**What is required**
Each line below must be set down exactly; omit any image you find.

**Information supplied**
=-=-=

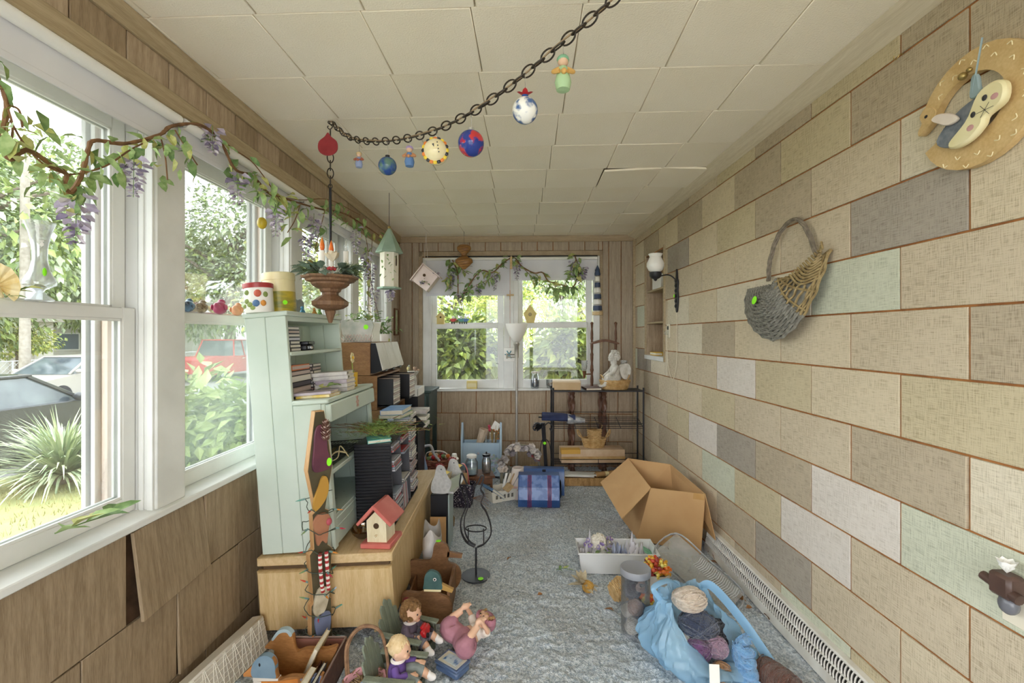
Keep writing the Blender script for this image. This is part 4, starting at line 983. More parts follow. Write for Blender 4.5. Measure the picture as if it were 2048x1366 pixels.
for k in range(46):
    p_ = Vector((rp.gauss(0, .04), rp.gauss(0, .04), .06+abs(rp.gauss(0, .07)))); put('leaf', LEAF[rp.choice((1, 1, 0))], t, T(*p_) @ Rz(rp.uniform(0, 6.28)) @ Ry(rp.uniform(-.5, .8)) @ Sc(.05, .05, .05))
# ================================================================ floor and back of the room
def slab(mb, q, t, mi=0, M=None):
    """thin board on quad q with thickness t"""
    P = [Vector(p) for p in q]; n = (P[1]-P[0]).cross(P[3]-P[0]).normalized()*t/2
    return mb.add([p-n for p in P]+[p+n for p in P], [(3, 2, 1, 0), (4, 5, 6, 7), (0, 1, 5, 4), (1, 2, 6, 5), (2, 3, 7, 6), (3, 0, 4, 7)], mi, M)
# cardboard box
card = mat('cardboard', '#c39c6c', '#b88f60', scale=4, rough=.8, bump=.04, bscale=20); tape = mat('packing_tape', '#b98f58', '#c9a878', scale=12, rough=.25)
o0 = Vector((1.0, 3.2, 0)); loc_ = lambda p: Vector(p)-o0
A_, B_, C_, D_ = [loc_(p) for p in ((.867, 3.108, 0), (1.205, 2.885, 0), (1.195, 3.28, 0), (.845, 3.47, .0))]
a_, b_, c_, d_ = [loc_(p) for p in ((.943, 3.055, .366), (1.228, 2.87, .39), (1.16, 3.3, .455), (.905, 3.5, .445))]
t = thing('cardboard_box', 'large open brown cardboard box by the shingle wall, one flap folded out', 'box', T(*o0))
for nm, q in (('wall', (A_, B_, b_, a_)), ('wall', (B_, C_, c_, b_)), ('wall', (C_, D_, d_, c_)), ('wall', (D_, A_, a_, d_)), ('bottom', (A_, B_, C_, D_))):
    m = MB(); slab(m, q, .005); m.build(nm, card, t)
m = MB(); slab(m, (a_, d_, loc_((.683, 3.45, .275)), loc_((.742, 3.03, .168))), .005); m.build('flap', card, t)
m = MB(); slab(m, (c_, b_, loc_((1.262, 2.80, .13)), loc_((1.268, 3.1, .13))), .005); m.build('flap', card, t)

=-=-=

**Result of the exercise**
Keep writing the Blender script for this image. This is part 4, starting at line 983. More parts follow. Write for Blender 4.5. Measure the picture as if it were 2048x1366 pixels.
for k in range(46):
    p_ = Vector((rp.gauss(0, .04), rp.gauss(0, .04), .06+abs(rp.gauss(0, .07)))); put('leaf', LEAF[rp.choice((1, 1, 0))], t, T(*p_) @ Rz(rp.uniform(0, 6.28)) @ Ry(rp.uniform(-.5, .8)) @ Sc(.05, .05, .05))
# ================================================================ floor and back of the room
def slab(mb, q, t, mi=0, M=None):
    """thin board on quad q with thickness t"""
    P = [Vector(p) for p in q]; n = (P[1]-P[0]).cross(P[3]-P[0]).normalized()*t/2
    return mb.add([p-n for p in P]+[p+n for p in P], [(3, 2, 1, 0), (4, 5, 6, 7), (0, 1, 5, 4), (1, 2, 6, 5), (2, 3, 7, 6), (3, 0, 4, 7)], mi, M)
# cardboard box
card = mat('cardboard', '#c39c6c', '#b88f60', scale=4, rough=.8, bump=.04, bscale=20); tape = mat('packing_tape', '#b98f58', '#c9a878', scale=12, rough=.25)
o0 = Vector((1.0, 3.2, 0)); loc_ = lambda p: Vector(p)-o0
A_, B_, C_, D_ = [loc_(p) for p in ((.867, 3.108, 0), (1.205, 2.885, 0), (1.195, 3.28, 0), (.845, 3.47, .0))]
a_, b_, c_, d_ = [loc_(p) for p in ((.943, 3.055, .366), (1.228, 2.87, .39), (1.16, 3.3, .455), (.905, 3.5, .445))]
t = thing('cardboard_box', 'large open brown cardboard box by the shingle wall, one flap folded out', 'box', T(*o0))
for nm, q in (('wall', (A_, B_, b_, a_)), ('wall', (B_, C_, c_, b_)), ('wall', (C_, D_, d_, c_)), ('wall', (D_, A_, a_, d_)), ('bottom', (A_, B_, C_, D_))):
    m = MB(); slab(m, q, .005); m.build(nm, card, t)
m = MB(); slab(m, (a_, d_, loc_((.683, 3.45, .275)), loc_((.742, 3.03, .168))), .005); m.build('flap', card, t)
m = MB(); slab(m, (c_, b_, loc_((1.262, 2.80, .13)), loc_((1.268, 3.1, .13))), .005); m.build('flap', card, t)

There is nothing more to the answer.